Standard & Poors Changes the Dow Jones Industrial Average

Most of you will have heard of the Dow Jones Index and today marks one of the most important changes to this index with wide-ranging implications.

Standard and Poors are the company responsible for maintaining and calculating the Dow Jones Industrial Index. This index consists of 30 stocks that Standard and Poors considers are reflective of the American economy.

The index consists of names like Walt Disney, IBM, Visa, Coca-Cola, and JP Morgan Chase. But it is the strange way they weight the index that makes it different. Most indexes are market-cap weighted

Market Capitalisation is calculated by taking the last traded price of a share and multiplying it by the number of shares on issue. They then weight an index based on this calculation, so companies with the highest market capitalisation get a bigger weighting in the index.

This can be seen in the S&P500 where the top 5 names, Microsoft, Apple, Amazon, Facebook and Google, make up more than 20% of the index and explains why that index performance has been so strong this year.

But calculations for the Dow Jones Industrials are a little different. This index is weighted based on actual share price.

For example, presently Apple at $500 per share gets the largest weighting, followed by United Health at $300 per share. But this is going to change significantly as Apple has undergone a 4-for-1 stock split and therefore will trade around the $125 mark on Monday. That will change its weighting in the index significantly

Then, after the close, there will be another change.

Three companies are being kicked out of the index – Raytheon, Exxon Mobil and Pfizer. In their place, the following 3 will be added – Amgen, Salesforce and Honeywell

All these changes will change the weighting of every company in the index.

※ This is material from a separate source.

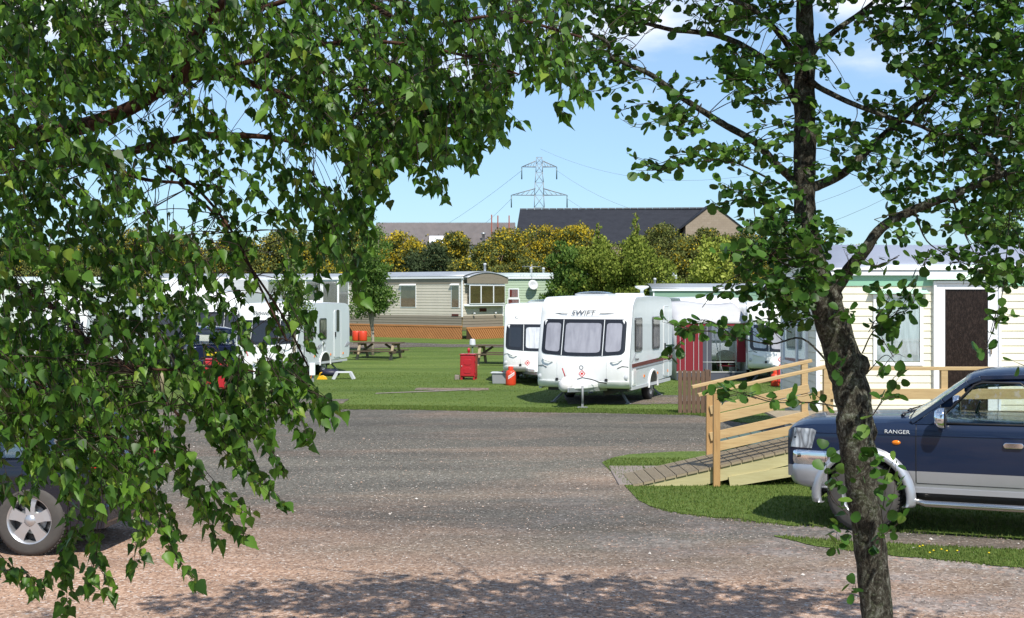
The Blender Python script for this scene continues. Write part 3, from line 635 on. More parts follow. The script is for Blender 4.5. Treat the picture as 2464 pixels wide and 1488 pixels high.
def arm(zt_, zb_, half):
    q = MB(); ws = xw(9)
    for s_ in (-1, 1):
        for yy in (-ws, ws):
            q.tube([(s_*ws, yy, zt_), (s_*half, 0, zb_)], .09, 4); q.tube([(s_*ws, yy, zb_), (s_*half, 0, zb_)], .09, 4)
            for k_ in range(1, 5):
                f_ = k_/5; x_ = s_*(ws+(half-ws)*f_); q.tube([(x_, yy*(1-f_), zb_), (s_*(ws+(half-ws)*(f_-.2)), yy*(1-f_+.2), zb_+(zt_-zb_)*(1-f_+.2))], .045, 3)
    q.build('cross_arm', M_pyl, t)
arm(zpy(388), zpy(402), xw(42)); arm(zpy(454), zpy(470), xw(67))
for hx, zz in ((42, 402), (67, 470)):
    for s_ in (-1, 1):
        q = MB(); q.tube([(s_*xw(hx), 0, zpy(zz)), (s_*xw(hx), 0, zpy(zz+30))], .2, 6); q.build('insulator', mat('insulator_glass', (.1,.16,.18), .3), t)
M_wire = mat('power_wire', (.2,.21,.22), .5)
def wire(name, label, p0, p1, sag, r=.05):
    q = MB(); p0, p1 = Vector(p0), Vector(p1); q.tube([p0.lerp(p1, i/24)-Vector((0,0,sag*4*(i/24)*(1-i/24))) for i in range(25)], r, 4); T(q.build(name, M_wire), label, 'power line', 'power lines from the pylon')
for hx, zz, lab in ((42, 402, 'upper right'), (67, 470, 'lower right')):
    wire('power_line', 'overhead wire sagging away to the right from the %s arm of the pylon' % lab.split()[0], pc+Vector((xw(hx), 0, zpy(zz+30)+pgz)) if hx else 0, PX(2560, 130 if hx == 42 else 190, 250), 22 if hx == 42 else 21, .035)
wire('power_line', 'topmost overhead wire running right from the peak of the pylon', pc+Vector((xw(3), 0, zpy(380)+pgz)), PX(2560, 110, 250), 16, .03)
wire('power_line', 'overhead wire dropping left from the upper arm of the pylon', pc+Vector((-xw(42), 0, zpy(432)+pgz)), PX(1040, 560, 560), 1)
wire('power_line', 'overhead wire dropping left from the lower arm of the pylon', pc+Vector((-xw(67), 0, zpy(500)+pgz)), PX(1120, 570, 560), 1)
for v in []: pass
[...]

These changes will be significant due to all the index-tracking ETFs. An ETF that tracks the index does so by holding the shares in the index in the same weightings as they are found in the index. So, once these changes come into effect, ETF issuers must adjust their holdings in these shares accordingly.

You would expect to see some selling of Apple holdings and buying of Amgen and Salesforce.

Interestingly, longer-term, it makes little difference whether a share has been added to, or kicked out from an index. But we might get some short-term volatility in these names as traders adjust to the new weightings.